(Bloomberg) -- Delaying the end of dollar Libor until mid-2023 may provide breathing room, but it doesn’t remove the need for a legislative solution for contracts that will still be linked to the benchmark when it eventually expires.

That’s the view of Tom Wipf, who heads the Federal Reserve-backed group responsible for guiding the shift away from the London interbank offered rate in the U.S. There may be hundreds of billions of dollars of legacy contracts that lack a clear replacement rate and pose a threat to financial stability, meaning that policy makers still need to find answers.

“The most challenged floating-rate debt and securitizations, and also most Libor mortgages and student loans, go well beyond the 2023 date,” said Wipf, who is chairman of the Alternative Reference Rates Committee and vice chairman of institutional securities at Morgan Stanley. “For these tough legacy products, there will still be a lot outstanding after that 18-month period.”

After years of steadfastly maintaining that the beleaguered London interbank offered rate would be phased out by the end of 2021, regulators abruptly shift course on Monday, pushing back the timeline for abandoning some of the discredited benchmark’s key tenors. While the delay should allow for many contracts tied to Libor to expire naturally, the need for legislation to ensure those that linger are dealt with remains “front and center,” Wipf said in an interview Wednesday.

Officials have largely struggled to find a solution to the legacy-contract issue, which stretches across numerous markets.

The ARRC has been lobbying New York state lawmakers since March for legislation that would impose a replacement benchmark -- the Secured Overnight Financing Rate -- on financial products that lack a viable fallback.

While little headway was made initially, in October a bill was introduced in the state Senate. It likely won’t be taken up by the legislature until the next session begins in January, at the earliest.

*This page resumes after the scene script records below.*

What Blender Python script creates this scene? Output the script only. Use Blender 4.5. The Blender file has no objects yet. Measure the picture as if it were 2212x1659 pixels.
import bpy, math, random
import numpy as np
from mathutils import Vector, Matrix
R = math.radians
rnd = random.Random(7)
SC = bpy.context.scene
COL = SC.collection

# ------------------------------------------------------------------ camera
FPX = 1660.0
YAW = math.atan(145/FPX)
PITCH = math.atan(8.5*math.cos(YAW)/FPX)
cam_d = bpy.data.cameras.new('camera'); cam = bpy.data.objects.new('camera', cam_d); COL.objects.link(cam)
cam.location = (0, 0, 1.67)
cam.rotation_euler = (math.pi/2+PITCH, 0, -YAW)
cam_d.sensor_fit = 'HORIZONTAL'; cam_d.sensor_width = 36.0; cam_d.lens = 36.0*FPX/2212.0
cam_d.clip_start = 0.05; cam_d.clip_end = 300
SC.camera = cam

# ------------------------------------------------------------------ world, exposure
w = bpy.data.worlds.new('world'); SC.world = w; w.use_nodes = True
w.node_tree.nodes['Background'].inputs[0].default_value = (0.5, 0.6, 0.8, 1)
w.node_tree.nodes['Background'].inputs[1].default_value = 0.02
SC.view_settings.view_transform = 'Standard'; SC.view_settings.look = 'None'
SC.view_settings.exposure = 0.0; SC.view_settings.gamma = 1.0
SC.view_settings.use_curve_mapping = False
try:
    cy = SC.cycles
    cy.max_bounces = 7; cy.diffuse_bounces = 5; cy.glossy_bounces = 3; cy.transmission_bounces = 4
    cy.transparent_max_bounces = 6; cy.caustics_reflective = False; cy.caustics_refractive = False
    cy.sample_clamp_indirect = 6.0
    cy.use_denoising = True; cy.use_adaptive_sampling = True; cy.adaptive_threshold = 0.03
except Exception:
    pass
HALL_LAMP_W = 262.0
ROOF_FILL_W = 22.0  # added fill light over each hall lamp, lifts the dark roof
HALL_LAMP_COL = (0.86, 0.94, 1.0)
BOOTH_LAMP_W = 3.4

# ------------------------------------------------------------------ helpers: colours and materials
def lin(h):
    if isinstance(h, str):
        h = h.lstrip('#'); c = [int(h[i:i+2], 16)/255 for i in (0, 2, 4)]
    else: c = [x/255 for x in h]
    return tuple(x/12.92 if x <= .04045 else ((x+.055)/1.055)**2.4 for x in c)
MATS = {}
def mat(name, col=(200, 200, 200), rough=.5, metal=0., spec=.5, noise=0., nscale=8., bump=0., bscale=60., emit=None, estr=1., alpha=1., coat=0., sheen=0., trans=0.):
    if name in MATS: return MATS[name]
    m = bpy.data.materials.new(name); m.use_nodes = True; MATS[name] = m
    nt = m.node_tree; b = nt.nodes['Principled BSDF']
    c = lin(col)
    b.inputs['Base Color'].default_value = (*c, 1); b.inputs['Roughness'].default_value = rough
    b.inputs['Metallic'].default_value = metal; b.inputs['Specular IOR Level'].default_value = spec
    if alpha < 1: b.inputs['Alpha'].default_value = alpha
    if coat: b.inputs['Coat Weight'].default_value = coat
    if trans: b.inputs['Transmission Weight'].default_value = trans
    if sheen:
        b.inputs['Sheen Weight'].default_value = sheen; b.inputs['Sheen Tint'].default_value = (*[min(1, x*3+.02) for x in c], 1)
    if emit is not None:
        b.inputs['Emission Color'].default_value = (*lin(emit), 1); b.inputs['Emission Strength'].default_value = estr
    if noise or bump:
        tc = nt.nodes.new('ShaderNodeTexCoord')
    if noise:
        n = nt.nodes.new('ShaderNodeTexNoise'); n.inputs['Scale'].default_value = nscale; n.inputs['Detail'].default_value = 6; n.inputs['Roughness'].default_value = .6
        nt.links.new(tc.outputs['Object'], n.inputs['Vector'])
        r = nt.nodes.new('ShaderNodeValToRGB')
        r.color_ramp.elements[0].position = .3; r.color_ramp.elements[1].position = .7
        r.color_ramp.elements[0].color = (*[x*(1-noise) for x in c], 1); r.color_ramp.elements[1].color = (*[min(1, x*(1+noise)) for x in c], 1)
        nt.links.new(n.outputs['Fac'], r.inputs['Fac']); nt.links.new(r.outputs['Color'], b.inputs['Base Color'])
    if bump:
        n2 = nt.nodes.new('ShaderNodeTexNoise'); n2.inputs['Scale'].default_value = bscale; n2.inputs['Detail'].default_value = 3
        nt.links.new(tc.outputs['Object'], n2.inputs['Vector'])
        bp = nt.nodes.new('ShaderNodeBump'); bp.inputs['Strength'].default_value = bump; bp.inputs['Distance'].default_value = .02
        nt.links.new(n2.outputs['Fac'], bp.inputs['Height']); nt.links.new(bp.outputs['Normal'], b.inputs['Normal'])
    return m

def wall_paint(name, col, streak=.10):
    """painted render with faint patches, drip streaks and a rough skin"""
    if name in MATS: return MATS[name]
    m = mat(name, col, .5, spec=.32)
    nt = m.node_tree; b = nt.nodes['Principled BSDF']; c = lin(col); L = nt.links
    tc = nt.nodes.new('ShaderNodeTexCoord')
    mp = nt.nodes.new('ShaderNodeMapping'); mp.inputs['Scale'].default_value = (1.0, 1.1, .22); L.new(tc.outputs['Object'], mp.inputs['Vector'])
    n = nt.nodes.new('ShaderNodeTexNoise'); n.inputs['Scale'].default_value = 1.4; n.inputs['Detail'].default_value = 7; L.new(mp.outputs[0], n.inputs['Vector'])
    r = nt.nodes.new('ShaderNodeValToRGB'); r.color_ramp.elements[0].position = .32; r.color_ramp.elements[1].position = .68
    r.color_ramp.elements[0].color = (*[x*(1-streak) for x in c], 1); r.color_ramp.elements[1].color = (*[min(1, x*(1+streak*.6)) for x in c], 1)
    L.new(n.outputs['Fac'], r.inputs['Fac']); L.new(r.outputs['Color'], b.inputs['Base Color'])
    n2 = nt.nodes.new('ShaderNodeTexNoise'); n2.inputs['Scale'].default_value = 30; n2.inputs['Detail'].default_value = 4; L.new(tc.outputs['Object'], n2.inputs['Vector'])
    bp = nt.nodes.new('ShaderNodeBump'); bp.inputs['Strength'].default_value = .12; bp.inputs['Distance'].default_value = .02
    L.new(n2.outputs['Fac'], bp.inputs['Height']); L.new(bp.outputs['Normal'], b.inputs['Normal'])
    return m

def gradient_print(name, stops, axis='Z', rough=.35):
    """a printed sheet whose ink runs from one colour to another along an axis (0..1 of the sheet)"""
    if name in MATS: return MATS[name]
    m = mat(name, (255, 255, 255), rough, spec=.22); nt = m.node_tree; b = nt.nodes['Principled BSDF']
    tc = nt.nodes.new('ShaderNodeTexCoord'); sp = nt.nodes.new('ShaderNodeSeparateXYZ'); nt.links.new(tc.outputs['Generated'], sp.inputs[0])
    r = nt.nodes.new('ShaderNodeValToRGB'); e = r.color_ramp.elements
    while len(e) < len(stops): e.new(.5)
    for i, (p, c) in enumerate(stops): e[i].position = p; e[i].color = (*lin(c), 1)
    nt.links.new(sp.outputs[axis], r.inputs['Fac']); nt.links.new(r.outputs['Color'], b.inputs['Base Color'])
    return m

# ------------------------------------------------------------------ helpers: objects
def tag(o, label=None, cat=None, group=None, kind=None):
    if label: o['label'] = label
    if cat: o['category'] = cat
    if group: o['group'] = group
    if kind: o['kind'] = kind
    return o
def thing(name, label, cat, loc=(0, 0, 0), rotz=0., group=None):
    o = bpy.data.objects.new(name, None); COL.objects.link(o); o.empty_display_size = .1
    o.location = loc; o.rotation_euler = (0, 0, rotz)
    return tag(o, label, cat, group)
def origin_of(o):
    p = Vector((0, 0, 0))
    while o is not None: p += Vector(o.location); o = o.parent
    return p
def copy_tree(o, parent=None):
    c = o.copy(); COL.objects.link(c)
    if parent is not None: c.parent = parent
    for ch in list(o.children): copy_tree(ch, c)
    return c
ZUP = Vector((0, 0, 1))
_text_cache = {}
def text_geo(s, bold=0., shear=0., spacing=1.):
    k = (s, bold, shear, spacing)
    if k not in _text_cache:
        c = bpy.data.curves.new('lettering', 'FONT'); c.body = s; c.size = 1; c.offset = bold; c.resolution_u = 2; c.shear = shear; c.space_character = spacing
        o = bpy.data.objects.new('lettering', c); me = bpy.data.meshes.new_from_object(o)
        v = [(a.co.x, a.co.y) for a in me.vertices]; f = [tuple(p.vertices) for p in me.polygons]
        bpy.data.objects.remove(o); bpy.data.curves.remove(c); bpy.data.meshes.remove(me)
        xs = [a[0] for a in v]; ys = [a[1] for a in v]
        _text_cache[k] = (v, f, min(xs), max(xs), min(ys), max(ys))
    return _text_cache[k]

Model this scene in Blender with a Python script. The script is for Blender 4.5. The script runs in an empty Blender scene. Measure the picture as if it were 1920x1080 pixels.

As part of Monday’s announcement, U.S. regulators encouraged banks to cease entering into new Libor-linked contracts by the end of 2021. The Fed made clear that writing new Libor contracts beyond then would be seen as unsafe and unsound banking practice, and that the central bank would supervise firms that did accordingly.

Certain Libor-based instruments such as residential-mortgage backed securities that require unanimous investor consent to amend are among the most problematic to transition, and therefore the most in need of a legislative solution, according to Y. Daphne Coelho-Adam, counsel in the corporate finance group at law firm Seward & Kissel in New York.

“We’re looking at very large portfolios that banks are probably holding,” she said. “If you have a globally held note, it can be difficult to get 100% note-holder consent for even the most non-controversial amendments. When changing an interest rate, not every investor will necessarily be on board.”